ROYAL Dutch/Shell's plan to sell $12bn (£6.5bn, €9.4bn) of assets to fund its recovery is stumbling in the face of opposition from local managers, according to a consultant working with the company.

 

The Business has learnt that plans to sell stakes in oil and gas fields in the North Sea and Pakistan have stalled, while a long-term plan to quit its New Zealand business has been postponed in the face of disputes with its partners. This comes on top of the decision earlier this year to cancel the sale of its Swedish petrol station business.

 

The source said: "There are big fights between the country managers and the exploration heads. There are all these assets being hawked around the market by bankers that the local managers don't really want to sell."

 

Bankers said Shell's sale of the Schooner and Ketch gas fields in the North Sea had stalled last week after Shell managers running the sale decided none of the bids was adequate.

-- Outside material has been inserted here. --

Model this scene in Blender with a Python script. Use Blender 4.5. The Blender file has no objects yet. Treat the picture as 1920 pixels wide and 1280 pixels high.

A banker said: "The initial process hasn't succeeded and there's a second round going on. They're having to go round asking people for higher bids."

 

Another banker said several bidders had dropped out because of the risks involved in the fields, which suffer production problems. The one or two bidders remaining are thought to have dropped their valuations of the Schooner and Ketch fields from £400m to as low as £150m after examining the data.

 

Shell had already been forced to postpone final bids for the stake by two weeks to give bidders longer to scrutinise the data.  

 

The bidding problem follows the cancellation of Shell's sale of its 28% stake in Pakistan's Bhit gas field, which The Business understands Shell has pulled after deciding that none of the bids was high enough.

 

Sources in New Zealand told The Business that Ajit Bansal, Shell's commercial manager for the country, had revealed privately that he had been appointed to sell the $1.5bn business, as he had done previously in Thailand. One of Shell's partners in New Zealand said: "He came with a remit to clean it up and sell it off. But they're not in a position where they can sell right now. There's too much acrimony with [Shell's partner in New Zealand] Todd Energy."

 

Richard Tweedie, managing director of Todd Energy, which partners Shell in the country, caused a sensation earlier this year when he laid into the company at a conference. He told The Business: "Shell has changed dramatically as a company. It's not the culture that I once knew and our partnership has certainly suffered."

 

But analysts said that even if several potential sales fail, it should still meet its $10-12bn target, given the value of power station joint venture Intergen, chemicals business Basell, and its global unit Petroleum Gas business, which are also on the block.